Parenting: Healthier eating

Tuesday, April 26, 2011

When we eat out as a family, a favorite dish my son Nicholas loves to order is wings...usually buffalo, and the spicier the better.

Certainly, it's not the healthiest dish on the menu, but as parents, my wife and I often find we relent and allow Nicholas to order a less nutritional dish because he'll eat it and like many children he's unwilling to try anything new.

Children develop a natural preference for the foods they enjoy most, so the challenge is to make healthy choices appealing. It's no easy task. Try to convince a 9-year-old that a salad is just as tasty as a burger and fries, and see what happens. But we've found the trick is to somehow incorporate nutrition into the meals he enjoys most.

For instance, we found that Nicholas likes broccoli (with ranch dressing). So in restaurants he'll have it as a side order with his chicken fingers or chicken wings.

And if your child is a picky eater, join the club. Many experts say it's normal. Picky eaters are actually going through a developmental stage, where they distrust the unfamiliar, while trying to exert control over their environment. So simply insisting your child try a new food is going to be a long and frustrating endeavor.

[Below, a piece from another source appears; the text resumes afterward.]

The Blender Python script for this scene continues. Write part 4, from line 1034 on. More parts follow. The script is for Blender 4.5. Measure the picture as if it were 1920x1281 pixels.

But while researching ways to get my youngster to eat healthier and try new things, I came across a few tips that may help you, and actually worked. Here's some things to try:

1. Offer a new food when your child is really hungry.
2. Turn it into a game and make the food-tasting fun.
3. Serve new foods with their favorite foods. (That's how we found out Nicholas likes broccoli)
4. Limit beverages, because picky eaters like to fill up on drinks instead.

And most of all, teach by example. Let your children see you eating healthy food. Getting a youngster to try more fruits and vegetables while you're munching on a slice of pizza won't work. Believe me I tried it.